SpaceX Courts Retail Investors For Record IPO Share Allocation

SpaceX is lining up retail investors for what could be a record allocation in its planned initial public offering, according to recent reports. The move would open the deal more broadly than many mega-IPO candidates, positioning everyday investors alongside institutions in a transaction expected to draw intense demand.
The company, led by CEO Elon Musk, is preparing for an IPO in the United States, the Financial Times reported. Reuters also reported, citing a source, that SpaceX plans to set an IPO price at $135 per share and is targeting a $75 billion capital raise. Other outlets, including the Business Post, have similarly reported plans for a large retail allocation.
The emerging picture is of a deal designed to reach beyond the usual roster of major asset managers and hedge funds. In most large offerings, retail participation is limited, often coming through small allocations at brokerages after large institutions have taken the bulk of shares.

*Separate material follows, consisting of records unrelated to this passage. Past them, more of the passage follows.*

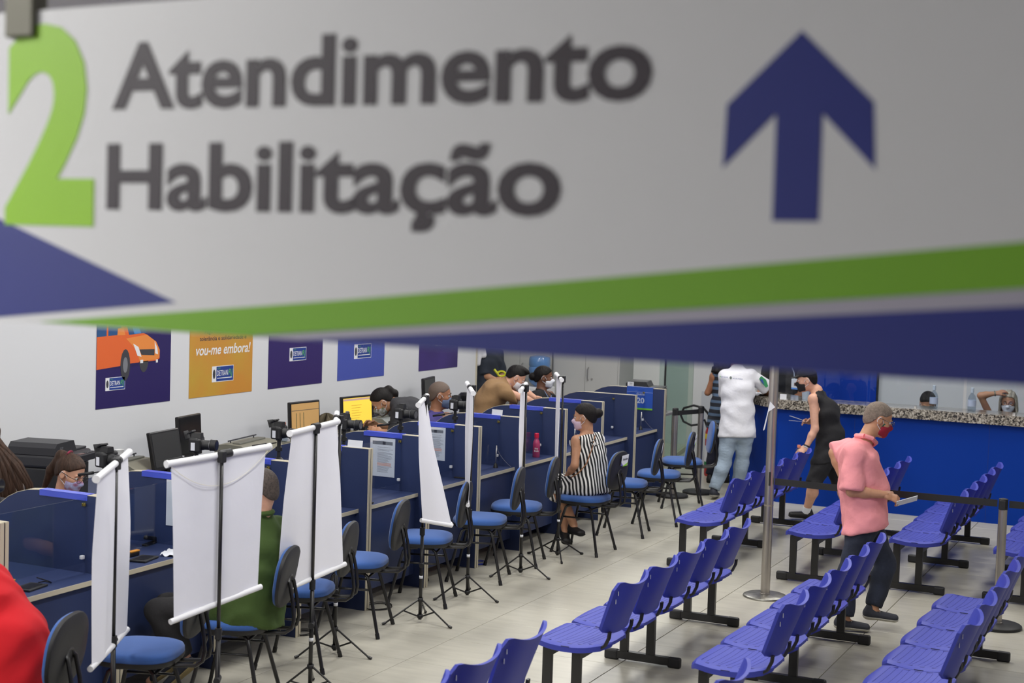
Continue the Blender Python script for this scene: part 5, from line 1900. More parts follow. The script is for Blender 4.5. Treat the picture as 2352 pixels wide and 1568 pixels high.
        q4 = np.array([W[n_] for n_ in ('hpL', 'hpR', 'shL', 'shR', 'neck', 'elL', 'elR')] + [waist] + ([W['wrL'], W['wrR']] if sleeve > 1 else []) + ([W['belly']] if 'belly' in W else []))
        tm = top if isinstance(top, (list, tuple)) else [top]
        sdf_object('shirt', [(topf, q4.min(0) - .24, q4.max(0) + .17, .0125)], tm[0], t, base)
    if shoes is not None:
        for s_ in 'LR':
            an_ = W['an' + s_]
            tv = W.get('toe' + s_, an_ + fwd * .15 - np.array([0, 0, an_[2] - .03]))
            ax = nrm(tv - (an_ + np.array([0, 0, -.05])))
            M4 = frame4(an_ + np.array([0, 0, -.045]), ax, (0, 0, 1))
            sf = lambda P: smin(slab(P, (-.035, 0, .004), (.15, 0, -.004), (0, 1, 0), .036, .040, .036, .026), cone(P, (-.02, 0, .01), (-.02, 0, .045), .040, .036), .03)
            s2 = lambda P: smax(sf(P), -(P[..., 2] + .020), .004)
            s3 = lambda P: smax(smax(sf(P) - .006, P[..., 2] + .014, .003), -(P[..., 2] + .040), .003)
            sh_o = sdf_object('shoe', [(s2, (-.10, -.07, -.06), (.22, .07, .10), .0065, M4)], shoes[0], t, base)
            so = sdf_object('sole', [(s3, (-.10, -.07, -.06), (.22, .07, .10), .0065, M4)], shoes[1], None, base)
            so.parent = sh_o
            if len(shoes) > 2:
                lc = MB()
                for q_ in range(4):
                    xx = .045 + .022 * q_
                    lc.tube([tuple((M4 @ np.array([xx, yy, .034 - .006 * q_ - abs(yy) * .35, 1]))[:3] - base) for yy in (-.024, -.012, 0, .012, .024)], .0028, 5)
                lc.build('laces', shoes[2], sh_o)
    t['_w'] = 0
    del t['_w']
    return t, W, H_, base, HM


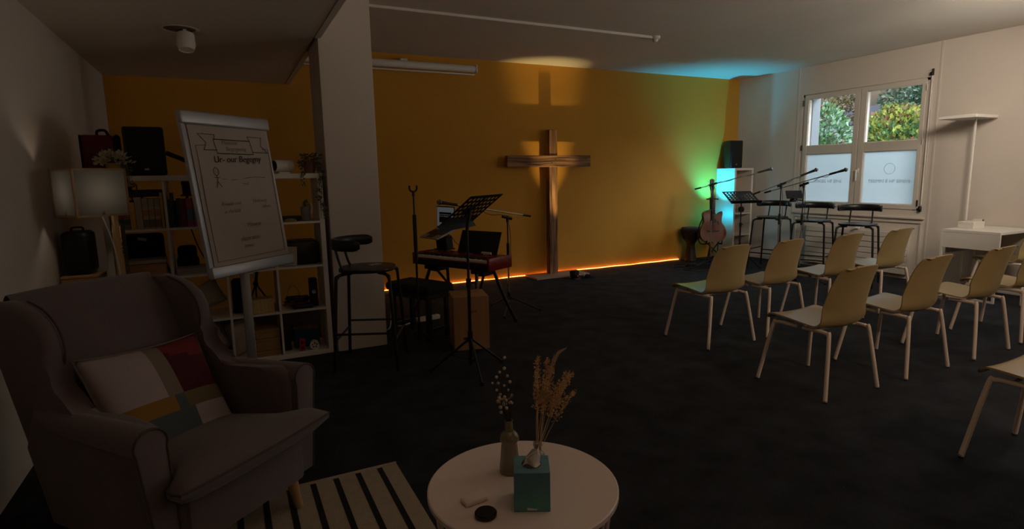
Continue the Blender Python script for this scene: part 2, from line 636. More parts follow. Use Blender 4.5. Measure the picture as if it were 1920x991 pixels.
# rod of the fanlight opener at the right of the window
rod = thing('window_opener_rod', 'thin white opener rod with dark brackets right of the window', 'rod', (XR, 4.185, 1.7))
MB().cyl((-0.010, 0, -0.74), (-0.010, 0, 0.84), 0.007, seg=8).build('rod', M_white, rod)
MB().box((-0.022, 0, 0.85), (0.044, 0.03, 0.04), bev=0.005).box((-0.016, -0.008, 0.885), (0.03, 0.014, 0.05), bev=0.004).build('bracket', M_darkmetal, rod)
MB().box((-0.02, 0.004, -0.79), (0.04, 0.028, 0.07), bev=0.005).build('bracket', M_darkmetal, rod)
MB().tube([(-0.014, -0.01, 0.8), (-0.008, -0.022, 0.1), (-0.008, -0.02, -0.35)], 0.003, 6, smooth=4).build('pull_cord', M_white, rod)

# radiator cover under the window: five slats one above the other
rad = thing('radiator_cover', 'low white slatted radiator cover under the window behind the stools', 'radiator', (XR, 5.0, 0))
MB().box((-0.03, 0, 0.34), (0.05, 1.46, 0.56)).build('back_panel', M_frame, rad)
for i in range(7):
    MB().box((-0.064, 0, 0.095 + i * 0.078), (0.018, 1.44, 0.07), bev=0.004).build('slat', M_frame, rad)
vk = MB().cyl((-0.06, 0, 0), (-0.12, 0, 0), 0.016, seg=12).box((-0.045, 0, 0), (0.04, 0.05, 0.05), bev=0.006)
tag(vk.build('thermostat_valve', M_white), 'small white thermostat knob on the slatted radiator cover', 'valve', loc=(XR - 0.03, 4.93, 0.63))

# ================================================================ ceiling and wall fittings
con = thing('ceiling_conduit', 'thin white surface conduit across the ceiling ending in a sensor', 'conduit', (1.0, 5.25, ZC))
MB().box((1.70, 0, -0.013), (3.40, 0.028, 0.026), bev=0.003).build('channel', M_whitem, con)
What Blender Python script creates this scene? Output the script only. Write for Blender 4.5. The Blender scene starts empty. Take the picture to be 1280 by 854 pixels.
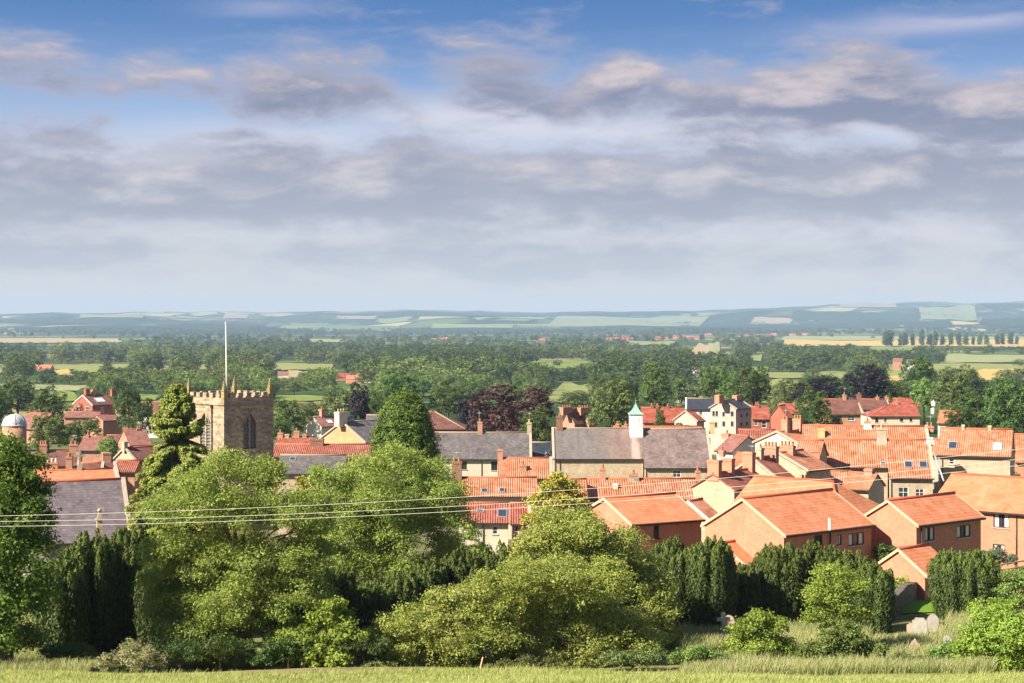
import bpy, math, random
import numpy as np
from mathutils import Vector, Matrix
R = math.radians
F = 2133.33          # focal length in photo pixels (1280 wide): a 60 mm lens
HY = 404.0           # photo row of the horizon at eye level
scene = bpy.context.scene
COL = scene.collection
SUN_AZ, SUN_EL = 57.0, 36.0      # degrees to the left of straight-behind-the-camera, and up
SUNV = Vector((-math.sin(R(SUN_AZ))*math.cos(R(SUN_EL)), -math.cos(R(SUN_AZ))*math.cos(R(SUN_EL)), math.sin(R(SUN_EL))))
EXPO = 1.4

# ------------------------------------------------------------------ tagging
def tag(o, label=None, cat=None, group=None, kind=None):
    if label: o['label'] = label
    if cat: o['category'] = cat
    if group: o['group'] = group
    if kind: o['kind'] = kind
    return o
def empty(name, loc, rz=0.0):
    o = bpy.data.objects.new(name, None); COL.objects.link(o)
    o.location = loc; o.rotation_euler = (0, 0, rz); o.empty_display_size = .5
    return o
def P(px, py, Y): return Vector(((px-640)*Y/F, Y, (HY-py)*Y/F))

# ------------------------------------------------------------------ terrain
_YS = [-60, 0, 20, 50, 60, 66, 80, 115, 125, 160, 200, 260, 350, 440, 500, 700, 1000, 1600, 3000, 6500]
_ZS = [6.0, -1.7, -5.1, -10.55, -12.4, -13.9, -16.1, -18.1, -19.4, -22.2, -23.6, -24.3, -25.0, -28.0, -30, -34, -38, -43, -48, -45]
_SKX = [-200, 0, 60, 130, 330, 560, 640, 780, 850, 900, 950, 1000, 1050, 1100, 1150, 1200, 1280, 1500]
_SKY = [393, 392, 390.5, 391, 389.5, 388, 389.5, 389.5, 390, 386.5, 385.5, 382, 380.5, 379.5, 377.5, 378.5, 376.5, 378]
def ground(x, y):
    x = np.asarray(x, float); y = np.asarray(y, float)
    z = np.interp(y, _YS, _ZS)
    z = z + np.where(y > 20, 0.10*np.sin(x*.31+y*.13)+.08*np.sin(x*.17-y*.4+1), 0)*np.clip((y-20)/30, 0, 1)
    z = z + 1.2*np.sin(x*.006+1.3)*np.sin(y*.004+x*.002)*np.clip((y-500)/500, 0, 1)
    yy = np.maximum(y, 1.0)
    px = 640+F*x/yy
    sky = np.interp(px, _SKX, _SKY)
    sky = sky+.7*np.sin(px*.021)+.55*np.sin(px*.057+1)+.35*np.sin(px*.13+2)
    s = np.clip((y-6500)/7500, 0, 1)
    top = (HY-sky)/F*14000
    hill = -45*(1-s**1.25)+top*s**1.25
    und = 1.5*(13*np.sin(y*.0037+x*.0011+.5)+11*np.sin(y*.0021-x*.0017+2.2)+9*np.sin(x*.0031+y*.0009)+5*np.sin(x*.008+y*.004))*np.sin(np.pi*np.clip(s*1.02, 0, 1))**.8
    far = np.clip((y-14000)/2500, 0, 1)
    h2 = hill+und-160*far
    return np.where(y > 6500, h2, z)
def gz(x, y): return float(ground(x, y))
def ray_ground(px, py, y0=45.0, y1=14000.0):
    a, b = (px-640)/F, (HY-py)/F
    ys = np.geomspace(y0, y1, 900)
    d = b*ys-ground(a*ys, ys)
    i = np.where(d <= 0)[0]
    if len(i) == 0: return None
    i = i[0]
    if i == 0: y = ys[0]
    else: y = ys[i-1]+(ys[i]-ys[i-1])*d[i-1]/(d[i-1]-d[i]+1e-12)
    return Vector((a*y, y, gz(a*y, y)))

# ------------------------------------------------------------------ node DSL
def srgb(*c):
    c = [v/255.0 for v in c]
    return tuple(v/12.92 if v <= .04045 else ((v+.055)/1.055)**2.4 for v in c)+(1.0,)
class NT:
    def __init__(s, tree): s.t = tree; s.n = tree.nodes; s.l = tree.links
    def node(s, typ, **kw):
        n = s.n.new(typ)
        for k, v in kw.items(): setattr(n, k, v)
        return n
    def put(s, sock, v):
        if isinstance(v, V): s.l.new(v.s, sock)
        elif isinstance(v, bpy.types.NodeSocket): s.l.new(v, sock)
        else:
            if sock.type == 'RGBA' and len(v) == 3: v = tuple(v)+(1.0,)
            sock.default_value = v
    def math(s, op, a, b=0.0, c=None, clamp=False):
        n = s.node('ShaderNodeMath', operation=op, use_clamp=clamp)
        s.put(n.inputs[0], a); s.put(n.inputs[1], b)
        if c is not None: s.put(n.inputs[2], c)
        return V(s, n.outputs[0])
    def mix(s, f, a, b, mode='MIX'):
        n = s.node('ShaderNodeMix', data_type='RGBA', blend_type=mode)
        s.put(n.inputs['Factor'], f)
        s.put(n.inputs[6], a); s.put(n.inputs[7], b)
        return V(s, n.outputs[2])
    def noise(s, vec, scale=1.0, detail=4.0, rough=.55, dim='3D', col=False, dist=0.0):
        n = s.node('ShaderNodeTexNoise', noise_dimensions=dim)
        if vec is not None: s.put(n.inputs['Vector'], vec)
        n.inputs['Scale'].default_value = scale; n.inputs['Detail'].default_value = detail
        n.inputs['Roughness'].default_value = rough; n.inputs['Distortion'].default_value = dist
        return V(s, n.outputs[1 if col else 0])
    def voronoi(s, vec, scale=1.0, feature='F1'):
        n = s.node('ShaderNodeTexVoronoi', feature=feature)
        s.put(n.inputs['Vector'], vec); n.inputs['Scale'].default_value = scale
        return n
    def xyz(s, x, y, z):
        n = s.node('ShaderNodeCombineXYZ')
        for i, v in enumerate((x, y, z)): s.put(n.inputs[i], v)
        return V(s, n.outputs[0])
    def sep(s, v):
        n = s.node('ShaderNodeSeparateXYZ'); s.put(n.inputs[0], v)
        return [V(s, o) for o in n.outputs]
    def ramp(s, v, lo, hi):      # smoothstep
        n = s.node('ShaderNodeMapRange', interpolation_type='SMOOTHSTEP')
        s.put(n.inputs['Value'], v); s.put(n.inputs['From Min'], lo); s.put(n.inputs['From Max'], hi)
        return V(s, n.outputs[0])
    def cramp(s, v, stops):
        n = s.node('ShaderNodeValToRGB'); e = n.color_ramp.elements
        while len(e) < len(stops): e.new(.5)
        for el, (p, c) in zip(e, stops): el.position = p; el.color = tuple(c)[:3]+(1.0,)
        s.put(n.inputs[0], v); return V(s, n.outputs[0])
    def attr(s, name, out='Fac'):
        n = s.node('ShaderNodeAttribute', attribute_name=name); return V(s, n.outputs[out])
    def tc(s, out='Object'):
        n = s.node('ShaderNodeTexCoord'); return V(s, n.outputs[out])
    def geo(s, out='Position'):
        n = s.node('ShaderNodeNewGeometry'); return V(s, n.outputs[out])
    def rnd(s):
        n = s.node('ShaderNodeObjectInfo'); return V(s, n.outputs['Random'])
    def vmul(s, v, k):
        n = s.node('ShaderNodeVectorMath', operation='MULTIPLY'); s.put(n.inputs[0], v); n.inputs[1].default_value = k
        return V(s, n.outputs[0])
    def hsv(s, col, h=.5, sat=1.0, val=1.0):
        n = s.node('ShaderNodeHueSaturation'); s.put(n.inputs['Color'], col)
        s.put(n.inputs['Hue'], h); s.put(n.inputs['Saturation'], sat); s.put(n.inputs['Value'], val)
        return V(s, n.outputs[0])
    def bump(s, h, strength=.3, dist=.05):
        n = s.node('ShaderNodeBump'); s.put(n.inputs['Height'], h)
        n.inputs['Strength'].default_value = strength; n.inputs['Distance'].default_value = dist
        return V(s, n.outputs[0])
class V:
    def __init__(s, nt, sock): s.nt = nt; s.s = sock
    def __add__(s, o): return s.nt.math('ADD', s, o)
    __radd__ = __add__
    def __sub__(s, o): return s.nt.math('SUBTRACT', s, o)
    def __rsub__(s, o): return s.nt.math('SUBTRACT', o, s)
    def __mul__(s, o): return s.nt.math('MULTIPLY', s, o)
    __rmul__ = __mul__
    def __truediv__(s, o): return s.nt.math('DIVIDE', s, o)
    def clamp(s): return s.nt.math('ADD', s, 0.0, clamp=True)

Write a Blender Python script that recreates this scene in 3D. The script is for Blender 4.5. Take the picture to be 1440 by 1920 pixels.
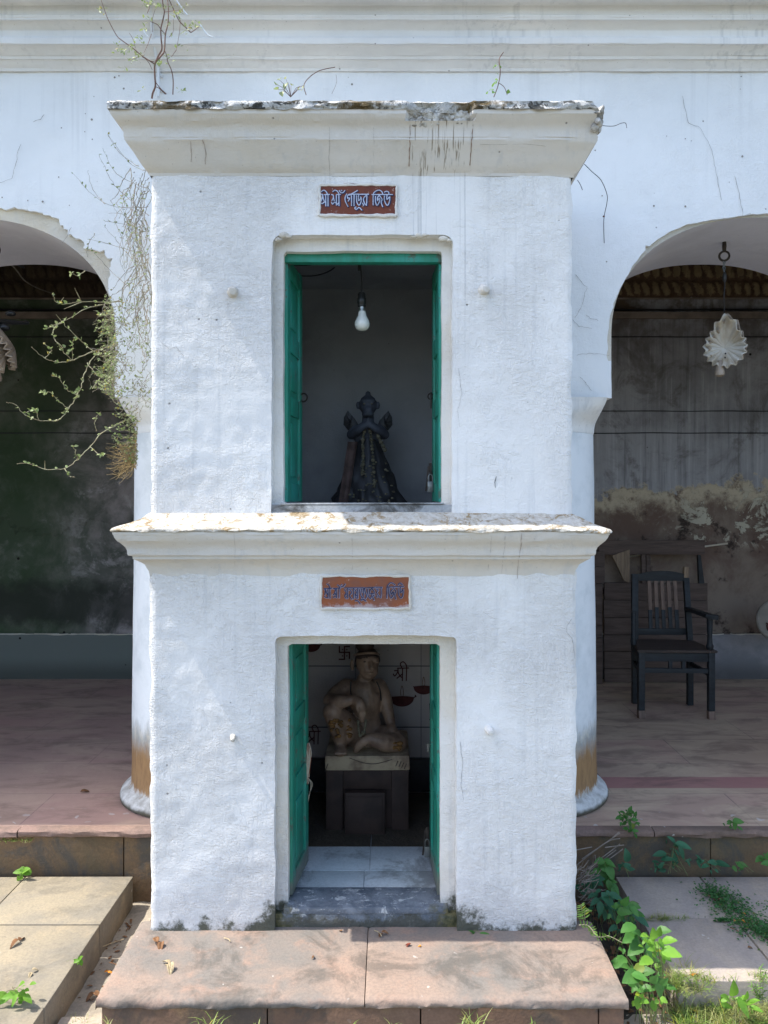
import bpy, bmesh, math, random
import numpy as np
from mathutils import Vector, Matrix, Euler, noise as mnoise

random.seed(7)
R = math.radians
sc = bpy.context.scene
for _o in list(bpy.data.objects):
    bpy.data.objects.remove(_o)
COL = sc.collection

# ------------------------------------------------------------------ camera, sky, sun, exposure
CAM_Z = 1.63
F = 1440.0
PX, PY = 730.0, 930.0


def W(px, py, d):
    """the point the photograph shows at pixel px, py when it lies d metres away"""
    return Vector(((px - PX) * d / F, d, CAM_Z + (PY - py) * d / F))


cam = bpy.data.cameras.new('camera')
camo = bpy.data.objects.new('camera', cam)
COL.objects.link(camo)
camo.location = (0, 0, CAM_Z)
camo.rotation_euler = (R(90), 0, 0)
cam.sensor_fit = 'VERTICAL'
cam.sensor_height = 24
cam.sensor_width = 18
cam.lens = 18.0
cam.shift_x = -10 / 1920
cam.shift_y = -30 / 1920
cam.clip_start = 0.05
cam.clip_end = 800
sc.camera = camo

SUN_EL = 60.0
SUN_DIR = Vector((math.cos(R(SUN_EL)) * math.cos(R(2.6)), math.cos(R(SUN_EL)) * math.sin(R(2.6)), -math.sin(R(SUN_EL))))
world = bpy.data.worlds.new('World')
sc.world = world
world.use_nodes = True
wt = world.node_tree
wt.nodes.clear()
sky = wt.nodes.new('ShaderNodeTexSky')
sky.sky_type = 'NISHITA'
sky.sun_disc = False
sky.sun_elevation = R(SUN_EL)
sky.sun_rotation = R(-92.6)
sky.dust_density = 2.0
sky.air_density = 1.0
bg = wt.nodes.new('ShaderNodeBackground')
bg.inputs['Strength'].default_value = 0.15
wo = wt.nodes.new('ShaderNodeOutputWorld')
wt.links.new(sky.outputs[0], bg.inputs[0])
wt.links.new(bg.outputs[0], wo.inputs[0])
sun = bpy.data.lights.new('sun', 'SUN')
sun.energy = 2.7
sun.angle = R(0.5)
sun.color = (1.0, 0.95, 0.86)
suno = bpy.data.objects.new('sun', sun)
COL.objects.link(suno)
suno.rotation_euler = SUN_DIR.to_track_quat('-Z', 'Y').to_euler()
suno.location = (-6, 2, 9)
sc.view_settings.view_transform = 'Standard'
sc.view_settings.look = 'None'
sc.view_settings.gamma = 1
sc.view_settings.use_curve_mapping = False
sc.view_settings.exposure = 1.48
try:
    sc.cycles.max_bounces = 8
    sc.cycles.diffuse_bounces = 5
    sc.cycles.use_denoising = True
except Exception:
    pass


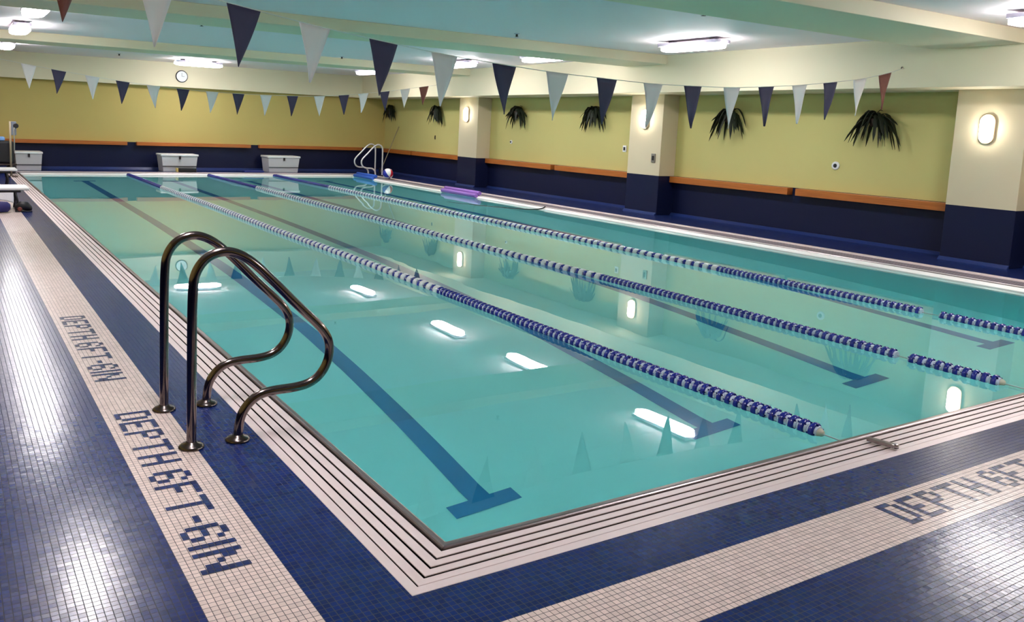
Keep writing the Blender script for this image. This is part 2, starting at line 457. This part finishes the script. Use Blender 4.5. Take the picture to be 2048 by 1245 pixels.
# ------------------------------------------------------------------ grab rails
near_prof = [(-.63, .0), (-.629, .35), (-.627, .80), (-.606, .878), (-.556, .938), (-.478, .962), (-.405, .945), (-.332, .898), (-.238, .808), (-.126, .692), (-.015, .585), (.046, .522), (.082, .455), (.082, .372), (.045, .293), (-.02, .245), (-.106, .232), (-.212, .233), (-.294, .222), (-.354, .178), (-.393, .112), (-.402, .0)]
def smooth(pts, it=3):
    for _ in range(it):
        o = [pts[0]]
        for a, b in zip(pts, pts[1:]):
            o += [tuple(.75*p+.25*q for p, q in zip(a, b)), tuple(.25*p+.75*q for p, q in zip(a, b))]
        pts = o+[pts[-1]]
    return pts
def grab_rail(loc, label, group, rz=0, mt=M_tube):
    t = empty('grab_rail', loc, label, 'pool grab rail', group, rz)
    bm = B(); tube(bm, [(x+.63, 0, z) for x, z in smooth(near_prof)], .0235, 16)
    obj('rail_tube', bm, mt, t)
    for x in (0, .228):
        bm = B(); lathe(bm, [(.062, 0), (.062, .006), (.05, .016), (.03, .022), (.026, .03)], (x, 0, 0))
        obj('escutcheon', bm, M_flange, t)
    return t
g0 = grab_rail((-.63, 1.36, .001), 'nearer of the two curved steel rails by the depth lettering', 'curved steel grab rails at the near end')
copy_tree(g0, (-.63, 1.95, .001), 'curved steel rail behind the nearest one, left deck')
g1 = grab_rail((9.98, 20.62, .001), 'slim steel ladder rail at the far right corner, beside beach ball', 'far corner ladder rails', math.pi, M_bright)
copy_tree(g1, (9.98, 21.12, .001), 'slim steel ladder rail at the far right corner, nearer the end wall', math.pi, 'far corner ladder rails')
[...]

A larger, structured retail component would be a notable choice for a company of SpaceX’s scale and profile.
This development matters because the size, pricing, and investor mix of a SpaceX IPO would reverberate across the broader market for new listings. A $75 billion fundraise, if realized, would rank among the biggest IPO capital raises ever attempted, and it would test how much demand exists for a single, headline-grabbing issuer at the offered price.
It also matters for market structure. A large retail allocation can influence early trading dynamics by spreading shares across a wider base of holders, potentially changing how shares trade in the first days and weeks after listing. It can also shape perceptions of fairness and access in a high-profile deal, particularly one tied to a founder with an unusually large public footprint.
For Wall Street, the reports underscore how aggressively banks and advisors are expected to compete for roles and allocations. A deal of this scale can set fee and distribution benchmarks, and it can become a reference point for other companies considering large offerings.
Next, investors and markets will be watching for updated IPO documentation and any formal confirmation of price, size, and allocation plans. Reuters reported that SpaceX planned to set the IPO price at $135 per share, but key terms in major offerings often remain subject to change up to and through the bookbuilding process.
Market participants will also focus on how shares would be distributed among institutions and retail accounts, and what channels retail investors would be able to use to participate. The degree of access, and how it is implemented, will determine whether the company’s retail push is symbolic or structurally significant.
However the final terms land, the reports signal that SpaceX is preparing an IPO designed to be both massive in scale and unusually broad in participation.